Capital investment into Africa, however, rose by 31.9 per cent to USD $94.1billion after a dip in 2015.

Africa attracted 676 FDI projects in the period under review a 12.3 per cent decline compared to the previous year with South Africa, Morocco, Egypt, Nigeria and Kenya collectively accounting 58 per cent of the continent’s total FDI projects.

Kenya accounted for 5.9 per cent of the projects, 1.2 percent of the FDI amount that amounted to Sh116 billion and 1.5 per cent of the jobs created.

In total 129,150 new jobs tied to the projects were created, a decline of 13.1 percent.

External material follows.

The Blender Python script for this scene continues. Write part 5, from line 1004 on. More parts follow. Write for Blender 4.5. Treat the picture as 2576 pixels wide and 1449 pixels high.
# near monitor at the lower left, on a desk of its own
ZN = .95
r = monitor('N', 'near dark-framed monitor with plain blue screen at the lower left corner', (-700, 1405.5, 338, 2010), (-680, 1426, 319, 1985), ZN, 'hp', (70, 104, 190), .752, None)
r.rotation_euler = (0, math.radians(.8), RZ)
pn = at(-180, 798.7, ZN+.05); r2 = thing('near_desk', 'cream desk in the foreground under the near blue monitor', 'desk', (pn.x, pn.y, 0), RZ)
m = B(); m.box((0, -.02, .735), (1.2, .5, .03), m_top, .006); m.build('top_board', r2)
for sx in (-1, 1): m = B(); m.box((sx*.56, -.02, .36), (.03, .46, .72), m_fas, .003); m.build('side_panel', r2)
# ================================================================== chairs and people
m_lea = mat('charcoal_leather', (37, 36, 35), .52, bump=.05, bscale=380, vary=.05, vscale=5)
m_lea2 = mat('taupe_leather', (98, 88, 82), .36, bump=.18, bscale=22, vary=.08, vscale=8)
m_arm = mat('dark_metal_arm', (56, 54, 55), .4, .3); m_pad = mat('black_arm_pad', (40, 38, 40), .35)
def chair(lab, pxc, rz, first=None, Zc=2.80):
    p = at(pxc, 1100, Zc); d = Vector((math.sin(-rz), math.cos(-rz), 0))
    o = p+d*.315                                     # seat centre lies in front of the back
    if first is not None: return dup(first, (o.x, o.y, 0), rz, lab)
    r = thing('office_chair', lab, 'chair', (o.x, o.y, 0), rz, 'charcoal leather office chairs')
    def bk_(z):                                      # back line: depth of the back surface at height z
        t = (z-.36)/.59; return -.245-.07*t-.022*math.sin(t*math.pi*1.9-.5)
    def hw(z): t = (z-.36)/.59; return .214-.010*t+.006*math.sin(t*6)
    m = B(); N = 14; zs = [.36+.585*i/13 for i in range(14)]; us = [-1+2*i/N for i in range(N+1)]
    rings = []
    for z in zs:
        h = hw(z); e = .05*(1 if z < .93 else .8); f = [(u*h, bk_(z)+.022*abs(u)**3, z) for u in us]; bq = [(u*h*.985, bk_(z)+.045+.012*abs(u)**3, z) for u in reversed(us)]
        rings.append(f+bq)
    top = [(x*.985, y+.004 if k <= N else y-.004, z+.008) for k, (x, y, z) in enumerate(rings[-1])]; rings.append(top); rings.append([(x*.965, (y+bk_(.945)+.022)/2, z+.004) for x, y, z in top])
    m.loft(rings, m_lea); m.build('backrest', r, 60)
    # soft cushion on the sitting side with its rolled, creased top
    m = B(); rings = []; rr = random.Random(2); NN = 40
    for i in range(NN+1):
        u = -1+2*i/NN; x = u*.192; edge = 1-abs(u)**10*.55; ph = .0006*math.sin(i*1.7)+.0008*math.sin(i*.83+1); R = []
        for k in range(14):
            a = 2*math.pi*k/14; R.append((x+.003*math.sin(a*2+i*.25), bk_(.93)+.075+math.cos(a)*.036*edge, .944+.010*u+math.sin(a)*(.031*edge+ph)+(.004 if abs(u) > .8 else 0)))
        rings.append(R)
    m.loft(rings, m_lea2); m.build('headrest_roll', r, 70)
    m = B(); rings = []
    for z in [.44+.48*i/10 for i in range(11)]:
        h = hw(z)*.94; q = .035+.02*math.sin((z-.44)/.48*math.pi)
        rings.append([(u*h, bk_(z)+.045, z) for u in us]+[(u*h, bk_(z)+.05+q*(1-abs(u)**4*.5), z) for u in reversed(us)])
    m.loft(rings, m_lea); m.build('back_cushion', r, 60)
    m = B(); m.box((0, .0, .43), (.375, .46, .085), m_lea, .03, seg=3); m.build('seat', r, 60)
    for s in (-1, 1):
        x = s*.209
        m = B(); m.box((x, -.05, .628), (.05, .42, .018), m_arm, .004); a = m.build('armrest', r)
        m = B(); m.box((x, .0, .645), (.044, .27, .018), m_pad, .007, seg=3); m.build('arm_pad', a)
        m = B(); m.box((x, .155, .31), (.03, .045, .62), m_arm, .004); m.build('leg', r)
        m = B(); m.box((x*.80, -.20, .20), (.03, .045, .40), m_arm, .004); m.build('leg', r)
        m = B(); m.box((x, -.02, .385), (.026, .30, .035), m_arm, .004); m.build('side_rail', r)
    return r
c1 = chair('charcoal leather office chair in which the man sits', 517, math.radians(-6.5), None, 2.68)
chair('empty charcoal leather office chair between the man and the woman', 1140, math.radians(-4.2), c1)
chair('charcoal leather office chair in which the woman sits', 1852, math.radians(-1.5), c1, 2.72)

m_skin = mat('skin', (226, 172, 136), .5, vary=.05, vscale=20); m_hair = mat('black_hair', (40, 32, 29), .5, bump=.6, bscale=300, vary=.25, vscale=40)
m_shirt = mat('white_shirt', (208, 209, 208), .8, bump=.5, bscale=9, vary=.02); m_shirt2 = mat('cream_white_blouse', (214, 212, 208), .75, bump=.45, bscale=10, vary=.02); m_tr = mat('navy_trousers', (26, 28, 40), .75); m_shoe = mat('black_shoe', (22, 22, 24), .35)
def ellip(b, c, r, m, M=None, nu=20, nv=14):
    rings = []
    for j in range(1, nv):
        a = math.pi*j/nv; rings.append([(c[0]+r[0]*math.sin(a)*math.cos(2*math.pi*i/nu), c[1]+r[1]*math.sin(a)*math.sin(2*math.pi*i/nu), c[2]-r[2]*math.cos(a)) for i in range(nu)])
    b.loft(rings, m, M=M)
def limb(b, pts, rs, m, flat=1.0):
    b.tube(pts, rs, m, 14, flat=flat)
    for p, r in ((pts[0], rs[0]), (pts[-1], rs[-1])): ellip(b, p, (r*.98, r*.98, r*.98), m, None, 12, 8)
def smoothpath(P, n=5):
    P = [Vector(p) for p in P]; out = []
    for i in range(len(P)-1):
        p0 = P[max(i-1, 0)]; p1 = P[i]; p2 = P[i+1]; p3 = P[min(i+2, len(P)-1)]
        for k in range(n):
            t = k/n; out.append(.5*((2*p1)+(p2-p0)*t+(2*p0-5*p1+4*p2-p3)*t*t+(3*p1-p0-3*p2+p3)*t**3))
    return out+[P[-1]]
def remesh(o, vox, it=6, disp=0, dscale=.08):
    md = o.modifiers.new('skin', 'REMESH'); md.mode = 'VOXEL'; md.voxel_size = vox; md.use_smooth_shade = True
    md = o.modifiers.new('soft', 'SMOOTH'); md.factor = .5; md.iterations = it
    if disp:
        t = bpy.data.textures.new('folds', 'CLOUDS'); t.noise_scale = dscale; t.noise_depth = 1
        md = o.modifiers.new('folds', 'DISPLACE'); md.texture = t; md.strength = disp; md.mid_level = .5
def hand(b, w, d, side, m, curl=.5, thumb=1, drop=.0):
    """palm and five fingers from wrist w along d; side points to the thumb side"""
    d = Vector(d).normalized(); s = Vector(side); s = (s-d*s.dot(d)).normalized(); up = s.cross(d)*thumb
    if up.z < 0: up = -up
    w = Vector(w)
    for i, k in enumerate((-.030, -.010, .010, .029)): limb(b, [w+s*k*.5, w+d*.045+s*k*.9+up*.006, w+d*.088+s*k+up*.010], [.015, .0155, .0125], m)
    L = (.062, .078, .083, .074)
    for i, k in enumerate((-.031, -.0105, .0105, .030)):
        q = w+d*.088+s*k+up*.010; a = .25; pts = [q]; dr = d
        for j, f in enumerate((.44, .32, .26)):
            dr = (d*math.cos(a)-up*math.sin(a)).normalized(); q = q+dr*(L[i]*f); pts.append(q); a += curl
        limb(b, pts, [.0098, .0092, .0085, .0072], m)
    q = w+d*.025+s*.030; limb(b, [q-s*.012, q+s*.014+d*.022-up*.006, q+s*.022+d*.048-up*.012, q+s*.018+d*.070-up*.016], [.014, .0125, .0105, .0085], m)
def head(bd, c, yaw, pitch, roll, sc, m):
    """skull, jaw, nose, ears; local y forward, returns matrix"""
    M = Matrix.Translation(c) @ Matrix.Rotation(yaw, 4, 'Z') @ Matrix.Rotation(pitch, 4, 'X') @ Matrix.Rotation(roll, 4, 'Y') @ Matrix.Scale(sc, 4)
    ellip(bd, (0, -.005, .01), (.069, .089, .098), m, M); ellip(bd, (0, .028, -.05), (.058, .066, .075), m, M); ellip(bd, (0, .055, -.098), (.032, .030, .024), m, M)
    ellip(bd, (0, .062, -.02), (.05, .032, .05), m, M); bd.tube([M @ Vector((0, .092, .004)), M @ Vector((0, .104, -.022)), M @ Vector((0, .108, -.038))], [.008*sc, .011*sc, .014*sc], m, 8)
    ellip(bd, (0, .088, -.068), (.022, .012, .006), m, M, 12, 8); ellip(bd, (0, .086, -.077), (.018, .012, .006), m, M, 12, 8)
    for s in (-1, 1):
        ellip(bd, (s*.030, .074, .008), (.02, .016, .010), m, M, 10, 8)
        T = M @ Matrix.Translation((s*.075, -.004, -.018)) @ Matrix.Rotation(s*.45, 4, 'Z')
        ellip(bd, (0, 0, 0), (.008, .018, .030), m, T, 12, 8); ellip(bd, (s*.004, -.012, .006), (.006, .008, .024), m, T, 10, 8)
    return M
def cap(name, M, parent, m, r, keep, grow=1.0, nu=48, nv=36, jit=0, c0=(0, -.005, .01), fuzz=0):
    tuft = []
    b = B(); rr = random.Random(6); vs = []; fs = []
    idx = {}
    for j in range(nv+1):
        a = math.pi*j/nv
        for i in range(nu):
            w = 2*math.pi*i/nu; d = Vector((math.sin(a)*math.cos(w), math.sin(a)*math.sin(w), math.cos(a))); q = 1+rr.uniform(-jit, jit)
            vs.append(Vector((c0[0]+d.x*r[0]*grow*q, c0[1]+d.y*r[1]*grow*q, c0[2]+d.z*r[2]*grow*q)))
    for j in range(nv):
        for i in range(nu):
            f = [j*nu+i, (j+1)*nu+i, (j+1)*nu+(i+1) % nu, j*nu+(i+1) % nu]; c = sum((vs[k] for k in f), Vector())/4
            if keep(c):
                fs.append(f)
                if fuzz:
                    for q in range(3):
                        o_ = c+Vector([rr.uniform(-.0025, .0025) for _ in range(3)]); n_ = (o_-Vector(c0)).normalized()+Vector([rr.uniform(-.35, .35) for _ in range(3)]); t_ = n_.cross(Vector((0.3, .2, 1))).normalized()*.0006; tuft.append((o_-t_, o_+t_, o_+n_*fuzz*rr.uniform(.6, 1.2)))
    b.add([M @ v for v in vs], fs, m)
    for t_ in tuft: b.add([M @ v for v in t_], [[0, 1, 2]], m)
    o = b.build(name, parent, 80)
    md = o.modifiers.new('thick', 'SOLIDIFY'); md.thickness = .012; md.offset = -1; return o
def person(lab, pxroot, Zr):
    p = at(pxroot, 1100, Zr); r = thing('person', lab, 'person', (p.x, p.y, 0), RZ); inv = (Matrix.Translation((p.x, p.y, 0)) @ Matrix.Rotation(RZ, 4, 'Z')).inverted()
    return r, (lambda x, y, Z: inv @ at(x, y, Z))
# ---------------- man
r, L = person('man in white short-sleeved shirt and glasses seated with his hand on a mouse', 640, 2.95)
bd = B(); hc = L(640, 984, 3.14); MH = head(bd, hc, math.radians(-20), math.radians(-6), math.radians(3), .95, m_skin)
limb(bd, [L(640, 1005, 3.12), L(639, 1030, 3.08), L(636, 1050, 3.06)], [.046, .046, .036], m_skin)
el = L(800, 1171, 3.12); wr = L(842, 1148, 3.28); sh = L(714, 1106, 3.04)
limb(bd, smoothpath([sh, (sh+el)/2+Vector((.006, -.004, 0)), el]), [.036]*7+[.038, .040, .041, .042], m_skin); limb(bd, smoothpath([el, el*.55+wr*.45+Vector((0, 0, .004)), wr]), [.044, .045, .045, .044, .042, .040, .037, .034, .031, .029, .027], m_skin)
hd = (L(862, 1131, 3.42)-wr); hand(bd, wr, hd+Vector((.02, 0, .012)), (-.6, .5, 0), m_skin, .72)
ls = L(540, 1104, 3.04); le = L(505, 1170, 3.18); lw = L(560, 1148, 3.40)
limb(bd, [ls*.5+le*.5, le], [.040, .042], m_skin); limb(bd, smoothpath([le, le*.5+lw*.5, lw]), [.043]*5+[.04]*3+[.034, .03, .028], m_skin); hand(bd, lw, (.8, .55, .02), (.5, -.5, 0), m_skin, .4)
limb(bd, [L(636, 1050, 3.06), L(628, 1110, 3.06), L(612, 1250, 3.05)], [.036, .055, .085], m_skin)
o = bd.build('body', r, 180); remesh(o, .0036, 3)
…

Investment per project averaged $139 million, against $92.5 million in 2015.

“Sentiment toward Africa is likely to remain somewhat softer over the next few years due to a world characterized by heightened geopolitical uncertainty and greater risk aversion,” the report states.

China became the third largest investor in the continent with a 106 per cent jump in projects.

The US continued to be the leading investor in Africa, accounting for 13.5 per cent of inward investment projects.

Technology, Media and Telecommunications, Consumer Products and Retail as well as business services jointly accounted for 46.5 per cent of total FDI projects in Africa.

“We believe Kenya still remains an attractive destination for investors due to a relatively stable macroeconomic environment, improved investment in infrastructure, growth international grade office and retail space and rising disposable incomes,” say analysts at the Standard Investment Bank Research.

The research firm expects to see more FDI diversification attributed to the recent government incentives such as corporate tax cuts and tax allowances more specifically into the vehicle assembling and foreign investment in special economic zones.